Das bedeutet natürlich nicht, dass einem das Sterben erspart wird, sondern dass auch der Tod uns nicht aus der Geborgenheit in der Gemeinschaft mit Gott herausreißen kann.
Alles, was geschieht, ist von vornherein in Gottes Hand: Deshalb kennt die christliche Botschaft kein anderes "besonderes Eingreifen" Gottes in die Welt als seine Selbstmitteilung in mitmenschlichem Wort zur Ermöglichung gemeinschaftlichen Glaubens und selbstloser Liebe.
Außerhalb der Gemeinschaft mit Gott betrachtet, ist die ganze Welt letztlich ein Gleichnis der Hölle: Der Tod hat das letzte Wort, und kein Glück der Welt kommt dagegen an (vgl. Lk 12,16–21).

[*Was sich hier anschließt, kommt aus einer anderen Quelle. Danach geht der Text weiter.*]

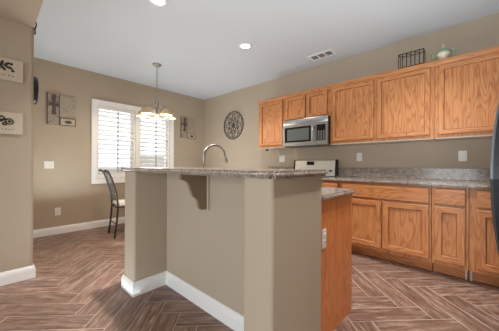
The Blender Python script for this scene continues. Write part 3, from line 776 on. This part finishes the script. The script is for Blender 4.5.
def canvas(z0, z1, label, kind):
    x0, x1 = -0.10, 0.222; y = YL
    t = thing('canvas_print', label, 'picture', ((x0 + x1) / 2, y, z0), 'canvas prints on the wall end')
    obj('canvas', box(x0, x1, y - 0.02, y - 0.001, z0, z1, 0.003), 'canvas', t)
    bm = bm_new(); yy = y - 0.0215; H = z1 - z0
    def blob(cx, cz, rx, rz, rot=0, n=12):
        pts = [(cx + rx * math.cos(2 * PI * k / n) * math.cos(rot) - rz * math.sin(2 * PI * k / n) * math.sin(rot), cz + rx * math.cos(2 * PI * k / n) * math.sin(rot) + rz * math.sin(2 * PI * k / n) * math.cos(rot)) for k in range(n)]
        add_prism(bm, pts, yy, yy + 0.0016, 'XZ')
    cx, cz = 0.085, z0 + H * 0.62
    if kind == 0:
        for dx, dz, a, l in ((-0.03, 0.0, 0.4, 0.03), (0.0, 0.02, 1.3, 0.032), (0.03, 0.022, 0.8, 0.026), (0.045, -0.005, -0.3, 0.028), (0.01, -0.018, -0.9, 0.026), (-0.055, -0.01, 0.1, 0.026), (-0.02, -0.03, 0.9, 0.02)):
            blob(cx + dx, cz + dz, l, 0.011, a)
        for dx, dz in ((0.06, 0.03), (0.07, -0.03)): blob(cx + dx, cz + dz, 0.012, 0.012)
    else:
        for dx, dz, r in ((0.05, -0.008, 0.024), (0.0, 0.02, 0.016), (-0.04, 0.0, 0.028), (0.02, -0.03, 0.012)):
            n = 14
            add_tube(bm, [(cx + dx + r * math.cos(2 * PI * k / n), yy, cz + dz + r * math.sin(2 * PI * k / n)) for k in range(n)], 0.006, 5, closed=True)
        blob(cx + 0.005, cz + 0.0, 0.03, 0.010, 0.6); blob(cx - 0.02, cz + 0.03, 0.032, 0.009, 0.2); blob(cx + 0.05, cz - 0.008, 0.012, 0.012)
    obj('fruit_motif', bm, 'ink', t)
    bm = bm_new(); rr = random.Random(3 + kind); x = -0.05
    while x < 0.17:
        w_ = rr.uniform(0.007, 0.012); h_ = rr.uniform(0.010, 0.016)
        add_box(bm, x, x + 0.003, yy, yy + 0.0016, z0 + H * 0.18, z0 + H * 0.18 + h_); add_box(bm, x + 0.003, x + w_, yy, yy + 0.0016, z0 + H * 0.18 + h_ * rr.choice((0, .4, .8)), z0 + H * 0.18 + h_ * 0.2 + 0.003)
        x += w_ + rr.uniform(0.010, 0.016)
    obj('inscription', bm, 'ink', t)
canvas(1.832, 2.026, 'upper cream canvas print with a dark leafy fruit motif', 0)
canvas(1.350, 1.546, 'lower cream canvas print with dark round fruit', 1)

# clock and hook on the far face of the wall end
ck = thing('wall_clock', 'dark round wall clock seen edge-on past the wall corner', 'clock', (XL, 3.33, 1.845))
bm = bm_new(); add_lathe(bm, [(0, 0.0), (0.135, 0.0), (0.145, 0.015), (0.14, 0.045), (0.12, 0.05), (0, 0.044)], (XL + 0.001, 3.33, 1.845), 32, 'X'); obj('case', bm, 'black', ck)
bm = bm_new(); add_lathe(bm, [(0.118, 0.0505), (0.0, 0.0505)], (XL + 0.001, 3.33, 1.845), 32, 'X'); obj('dial', bm, 'canvas', ck)
bm = bm_new(); add_box(bm, XL + 0.053, XL + 0.055, 3.326, 3.334, 1.84, 1.93); add_box(bm, XL + 0.0555, XL + 0.0575, 3.27, 3.335, 1.841, 1.849); obj('hand', bm, 'ink', ck)
hk = thing('iron_hook', 'small dark iron hook at the top of the wall corner', 'hook', (XL, YL + 0.03, 2.36))
obj('backplate', box(XL, XL + 0.004, YL + 0.03, YL + 0.05, 2.335, 2.475), 'iron', hk)
bm = bm_new(); add_tube(bm, [(XL + 0.004, YL + 0.04, 2.455), (XL + 0.016, YL + 0.04, 2.462), (XL + 0.020, YL + 0.04, 2.435), (XL + 0.013, YL + 0.04, 2.40), (XL + 0.006, YL + 0.04, 2.385)], 0.006, 8); obj('upper_scroll', bm, 'iron', hk)
bm = bm_new(); add_tube(bm, [(XL + 0.004, YL + 0.04, 2.385), (XL + 0.012, YL + 0.04, 2.375), (XL + 0.013, YL + 0.04, 2.35), (XL + 0.008, YL + 0.04, 2.34)], 0.005, 8); obj('lower_scroll', bm, 'iron', hk)

# ------------------------------------------------------------------ ceiling fixtures
def downlight(x, y, z, label, power):
    t = thing('ceiling_light', label, 'ceiling light', (x, y, z), 'recessed round ceiling lights')
    bm = bm_new(); add_lathe(bm, [(0.058, -0.003), (0.064, -0.008), (0.082, -0.006), (0.088, 0.0), (0.058, 0.0), (0.058, -0.003)], (x, y, z), 32); obj('trim_ring', bm, 'white', t)
    bm = bm_new(); add_lathe(bm, [(0, -0.0025), (0.057, -0.0025), (0.057, 0.0), (0, 0.0)], (x, y, z), 32); obj('lens', bm, 'lamp', t)
    can_or_fill_lamp(x, y, z - 0.012, power)
downlight(1.097, 2.19, ZC, 'lit round recessed ceiling light at the top edge above the island', 22)
downlight(2.290, 2.17, ZC, 'lit round recessed ceiling light between chandelier and air vent', 14)
can_or_fill_lamp(2.30, 0.30, ZC - 0.012, 13)  # this and the next three are unseen fill lamps, added without fixtures
can_or_fill_lamp(1.05, 0.10, ZC - 0.012, 9)
can_or_fill_lamp(-0.9, 1.2, ZS - 0.012, 3)
can_or_fill_lamp(-0.9, -1.6, ZS - 0.012, 9)

vt = thing('air_vent', 'white rectangular ceiling air vent with three grey louver banks', 'vent', (3.2, 1.535, ZC))
bm = bm_new(); vx0, vx1, vy0, vy1 = 3.115, 3.30, 1.36, 1.715
add_box(bm, vx0, vx0 + 0.03, vy0, vy1, ZC - 0.008, ZC); add_box(bm, vx1 - 0.03, vx1, vy0, vy1, ZC - 0.008, ZC)
cuts = [vy0, vy0 + 0.03]
bays = []
span = (vy1 - vy0 - 0.06 - 0.04) / 3
yy = vy0 + 0.03
add_box(bm, vx0 + 0.03, vx1 - 0.03, vy0, yy, ZC - 0.008, ZC)
for k in range(3):
    bays.append((yy, yy + span)); yy += span
    e = 0.02 if k < 2 else 0.03
    add_box(bm, vx0 + 0.03, vx1 - 0.03, yy, yy + e, ZC - 0.008, ZC); yy += e
obj('vent_frame', bm, 'white', vt)
for a, b in bays:
    bm = bm_new(); add_box(bm, vx0 + 0.03, vx1 - 0.03, a, b, ZC - 0.0015, ZC)
    n = 7
    for k in range(n):
        x = vx0 + 0.034 + (vx1 - vx0 - 0.068) * (k + 0.5) / n
        v = [bm.verts.new(p) for p in ((x - 0.004, a, ZC - 0.0015), (x - 0.004, b, ZC - 0.0015), (x + 0.003, b, ZC - 0.007), (x + 0.003, a, ZC - 0.007), (x + 0.0, a, ZC - 0.0015), (x + 0.0, b, ZC - 0.0015))]
        bm.faces.new((v[0], v[1], v[2], v[3])); bm.faces.new((v[4], v[5], v[2], v[3]))
    obj('louver_bank', bm, 'vent_dark', vt)

# chandelier
cxx, cyy = 1.79, 3.60
ch = thing('chandelier', 'brushed nickel chandelier with frosted glass bell shades before the window', 'chandelier', (cxx, cyy, 1.85))
bm = bm_new(); add_lathe(bm, [(0, ZC), (0.065, ZC), (0.065, ZC - 0.012), (0.045, ZC - 0.028), (0.012, ZC - 0.036), (0, ZC - 0.036)], (cxx, cyy, 0), 28); obj('canopy', bm, 'nickel', ch)
bm = bm_new(); z = ZC - 0.034; k = 0
while z > 2.14:
    pts = []
    for j in range(10):
        a = 2 * PI * j / 10; u, v = 0.010 * math.cos(a), 0.019 * math.sin(a)
        pts.append((cxx + (u if k % 2 else 0), cyy + (0 if k % 2 else u), z - 0.017 + v))
    add_tube(bm, pts, 0.0032, 6, closed=True); z -= 0.029; k += 1
obj('chain', bm, 'nickel', ch)
bm = bm_new(); add_lathe(bm, [(0, 2.15), (0.012, 2.14), (0.012, 2.10), (0.026, 2.07), (0.03, 2.04), (0.016, 2.0), (0.012, 1.94), (0.03, 1.90), (0.038, 1.87), (0.02, 1.84), (0.012, 1.82), (0.016, 1.81), (0, 1.795)], (cxx, cyy, 0), 20); obj('centre_column', bm, 'nickel', ch)
for k in range(5):
    a = math.radians(65 + 72 * k); ca, sa = math.cos(a), math.sin(a)
    def P(r, z): return (cxx + r * ca, cyy + r * sa, z)
    bm = bm_new(); pts = [P(0.02, 1.86)]
    for j in range(1, 13):
        t = j / 12; pts.append(P(0.02 + 0.195 * t, 1.86 + 0.135 * math.sin(PI * 0.80 * t) ))
    add_tube(bm, pts, 0.0065, 8); ar = obj('arm', bm, 'nickel', ch)
    zt = pts[-1][2]; c = P(0.215, 0)
    bm = bm_new(); add_lathe(bm, [(0, zt + 0.02), (0.022, zt + 0.018), (0.024, zt - 0.01), (0, zt - 0.01)], (c[0], c[1], 0), 16); obj('socket_cup', bm, 'nickel', ar)
    bm = bm_new(); add_lathe(bm, [(0.024, zt - 0.004), (0.045, zt - 0.018), (0.068, zt - 0.05), (0.082, zt - 0.09), (0.092, zt - 0.105), (0.088, zt - 0.106), (0.077, zt - 0.09), (0.063, zt - 0.052), (0.042, zt - 0.023), (0.022, zt - 0.010)], (c[0], c[1], 0), 24); obj('shade', bm, 'shade', ar)
    bm = bm_new(); add_lathe(bm, [(0, zt - 0.02), (0.014, zt - 0.03), (0.028, zt - 0.065), (0.022, zt - 0.09), (0, zt - 0.098)], (c[0], c[1], 0), 14); obj('bulb', bm, 'bulb', ar)
    l = bpy.data.lights.new('chandelier_lamp', 'POINT'); l.energy = 4.5; l.color = (1, 0.86, 0.66); l.shadow_soft_size = 0.05
    lo = bpy.data.objects.new('chandelier_lamp', l); COL.objects.link(lo); lo.location = (c[0], c[1], zt - 0.13)

# ------------------------------------------------------------------ dining set
def dining_chair(loc, rz):
    t = thing('dining_chair', 'dark metal dining chair with slatted back and white seat by the island', 'chair', (0, 0, 0))
    # local frame: front towards +X, rear legs at x = 0
    hw = 0.175
    for s in (-1, 1):
        bm = bm_new()
        pts = [(-0.03, s * hw, 0), (0.0, s * hw, 0.25), (0.015, s * hw, 0.46), (-0.005, s * hw * 0.98, 0.65), (-0.07, s * hw * 0.96, 0.88), (-0.11, s * hw * 0.95, 0.97), (-0.145, s * hw * 0.95, 0.995), (-0.165, s * hw * 0.95, 0.985)]
        add_tube(bm, pts, [0.013] * 5 + [0.014, 0.016, 0.018], 10); obj('rear_leg', bm, 'chair_metal', t)
        bm = bm_new(); add_tube(bm, [(0.42, s * 0.20, 0), (0.405, s * 0.205, 0.25), (0.39, s * 0.205, 0.455)], 0.0125, 10); obj('front_leg', bm, 'chair_metal', t)
    bm = bm_new(); add_tube(bm, [(0.005, -hw, 0.448), (0.39, -0.205, 0.448), (0.40, 0.205, 0.448), (0.005, hw, 0.448)], 0.011, 8, closed=True)
    add_tube(bm, [(0.0, -hw, 0.20), (0.0, hw, 0.20)], 0.007, 8); add_tube(bm, [(0.40, -0.205, 0.25), (0.40, 0.205, 0.25)], 0.007, 8)
    obj('seat_frame', bm, 'chair_metal', t)
    bm = box(0.015, 0.42, -0.205, 0.205, 0.458, 0.515); bmesh.ops.bevel(bm, geom=list(bm.edges), offset=0.022, segments=4, affect='EDGES'); obj('seat', bm, 'fabric', t, smooth=True)
    bm = bm_new()
    add_tube(bm, [(-0.105, -hw * 0.95, 0.96), (-0.125, 0, 0.975), (-0.105, hw * 0.95, 0.96)], 0.011, 8)
    add_tube(bm, [(0.008, -hw, 0.55), (0.0, 0, 0.55), (0.008, hw, 0.55)], 0.009, 8)
    obj('back_rail', bm, 'chair_metal', t)
    for k in range(3):
        y = -hw + 2 * hw * (k + 1) / 4
        bm = bm_new(); add_tube(bm, [(0.002, y, 0.55), (-0.015, y, 0.67), (-0.066, y, 0.85), (-0.115, y * 0.97, 0.97)], 0.005, 7); obj('back_slat', bm, 'chair_metal', t)
    t.location = loc; t.rotation_euler = (0, 0, rz)
dining_chair((1.30, 3.97, 0), math.radians(-5))
tb = thing('dining_table', 'round dark dining table mostly hidden behind the island', 'table', (2.05, 3.80, 0))
bm = bm_new(); add_lathe(bm, [(0, 0.715), (0.50, 0.715), (0.515, 0.73), (0.515, 0.742), (0.505, 0.75), (0, 0.75)], (2.05, 3.80, 0), 48); obj('table_top', bm, 'wood_dark', tb)
bm = bm_new(); add_lathe(bm, [(0.10, 0.03), (0.06, 0.08), (0.045, 0.2), (0.06, 0.45), (0.05, 0.6), (0.10, 0.715), (0, 0.715)], (2.05, 3.80, 0), 24); obj('pedestal', bm, 'wood_dark', tb)
bm = bm_new(); add_lathe(bm, [(0, 0), (0.28, 0), (0.28, 0.018), (0.12, 0.035), (0, 0.035)], (2.05, 3.80, 0), 32); obj('base', bm, 'wood_dark', tb)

Im Glauben dagegen gilt von der gleichen Welt umgekehrt: Sie ist Gleichnis der ewigen Gemeinschaft mit Gott, in der wir jetzt schon leben. Jede noch so geringe und vergängliche gute Erfahrung wird uns zum Gleichnis des Himmels. Sie wird zum Gleichnis der Gemeinschaft mit Gott, gegen die kein Leid und kein Tod ankommt. Der Tod hat jeden Gleichnischarakter für ewiges Unheil verloren. Er verhindert nur, dass man die Welt, anstatt sie als Gleichnis des Himmels zu sehen, mit ihm selbst verwechselt. Auch in der Klage im Leid vertrauen wir auf einen Gott, in dessen Liebe wir im Leben und Sterben geborgen sind.